### Problem statement
Write out all of the lines below, exactly and completely.

### Raw data
■ ■ ■
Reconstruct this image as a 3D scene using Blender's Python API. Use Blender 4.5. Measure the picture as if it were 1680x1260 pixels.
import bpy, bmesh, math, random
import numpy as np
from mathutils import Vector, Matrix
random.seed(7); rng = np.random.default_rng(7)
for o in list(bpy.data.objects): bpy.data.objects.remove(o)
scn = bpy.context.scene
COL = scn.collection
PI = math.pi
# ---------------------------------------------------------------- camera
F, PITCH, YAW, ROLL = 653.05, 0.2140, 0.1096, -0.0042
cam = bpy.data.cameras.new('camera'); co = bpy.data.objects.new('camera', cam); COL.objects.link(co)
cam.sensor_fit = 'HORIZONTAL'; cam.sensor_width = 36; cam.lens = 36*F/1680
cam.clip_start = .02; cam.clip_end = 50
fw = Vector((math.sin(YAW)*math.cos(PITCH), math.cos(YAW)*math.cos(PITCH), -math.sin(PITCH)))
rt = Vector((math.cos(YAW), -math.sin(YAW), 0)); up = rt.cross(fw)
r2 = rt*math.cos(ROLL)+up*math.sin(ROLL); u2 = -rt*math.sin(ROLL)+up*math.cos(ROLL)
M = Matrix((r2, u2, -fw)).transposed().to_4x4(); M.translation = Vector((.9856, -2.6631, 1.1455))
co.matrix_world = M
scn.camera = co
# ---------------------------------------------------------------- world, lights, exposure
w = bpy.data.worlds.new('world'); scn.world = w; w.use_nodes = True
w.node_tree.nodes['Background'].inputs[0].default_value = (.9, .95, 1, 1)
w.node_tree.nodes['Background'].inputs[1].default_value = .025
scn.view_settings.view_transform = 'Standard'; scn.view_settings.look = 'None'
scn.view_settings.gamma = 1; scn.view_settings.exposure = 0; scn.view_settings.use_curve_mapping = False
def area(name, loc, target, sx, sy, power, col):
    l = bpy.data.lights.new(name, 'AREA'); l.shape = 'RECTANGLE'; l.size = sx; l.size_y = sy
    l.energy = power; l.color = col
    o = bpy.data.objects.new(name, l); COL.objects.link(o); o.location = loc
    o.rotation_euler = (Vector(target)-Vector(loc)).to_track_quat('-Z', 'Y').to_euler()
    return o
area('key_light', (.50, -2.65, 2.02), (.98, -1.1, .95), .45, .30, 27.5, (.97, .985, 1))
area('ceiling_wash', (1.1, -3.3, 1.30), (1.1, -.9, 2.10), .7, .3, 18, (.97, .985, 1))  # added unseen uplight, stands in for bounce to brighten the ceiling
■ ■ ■
### Exercise solution
Reconstruct this image as a 3D scene using Blender's Python API. Use Blender 4.5. Measure the picture as if it were 1680x1260 pixels.
import bpy, bmesh, math, random
import numpy as np
from mathutils import Vector, Matrix
random.seed(7); rng = np.random.default_rng(7)
for o in list(bpy.data.objects): bpy.data.objects.remove(o)
scn = bpy.context.scene
COL = scn.collection
PI = math.pi
# ---------------------------------------------------------------- camera
F, PITCH, YAW, ROLL = 653.05, 0.2140, 0.1096, -0.0042
cam = bpy.data.cameras.new('camera'); co = bpy.data.objects.new('camera', cam); COL.objects.link(co)
cam.sensor_fit = 'HORIZONTAL'; cam.sensor_width = 36; cam.lens = 36*F/1680
cam.clip_start = .02; cam.clip_end = 50
fw = Vector((math.sin(YAW)*math.cos(PITCH), math.cos(YAW)*math.cos(PITCH), -math.sin(PITCH)))
rt = Vector((math.cos(YAW), -math.sin(YAW), 0)); up = rt.cross(fw)
r2 = rt*math.cos(ROLL)+up*math.sin(ROLL); u2 = -rt*math.sin(ROLL)+up*math.cos(ROLL)
M = Matrix((r2, u2, -fw)).transposed().to_4x4(); M.translation = Vector((.9856, -2.6631, 1.1455))
co.matrix_world = M
scn.camera = co
# ---------------------------------------------------------------- world, lights, exposure
w = bpy.data.worlds.new('world'); scn.world = w; w.use_nodes = True
w.node_tree.nodes['Background'].inputs[0].default_value = (.9, .95, 1, 1)
w.node_tree.nodes['Background'].inputs[1].default_value = .025
scn.view_settings.view_transform = 'Standard'; scn.view_settings.look = 'None'
scn.view_settings.gamma = 1; scn.view_settings.exposure = 0; scn.view_settings.use_curve_mapping = False
def area(name, loc, target, sx, sy, power, col):
    l = bpy.data.lights.new(name, 'AREA'); l.shape = 'RECTANGLE'; l.size = sx; l.size_y = sy
    l.energy = power; l.color = col
    o = bpy.data.objects.new(name, l); COL.objects.link(o); o.location = loc
    o.rotation_euler = (Vector(target)-Vector(loc)).to_track_quat('-Z', 'Y').to_euler()
    return o
area('key_light', (.50, -2.65, 2.02), (.98, -1.1, .95), .45, .30, 27.5, (.97, .985, 1))
area('ceiling_wash', (1.1, -3.3, 1.30), (1.1, -.9, 2.10), .7, .3, 18, (.97, .985, 1))  # added unseen uplight, stands in for bounce to brighten the ceiling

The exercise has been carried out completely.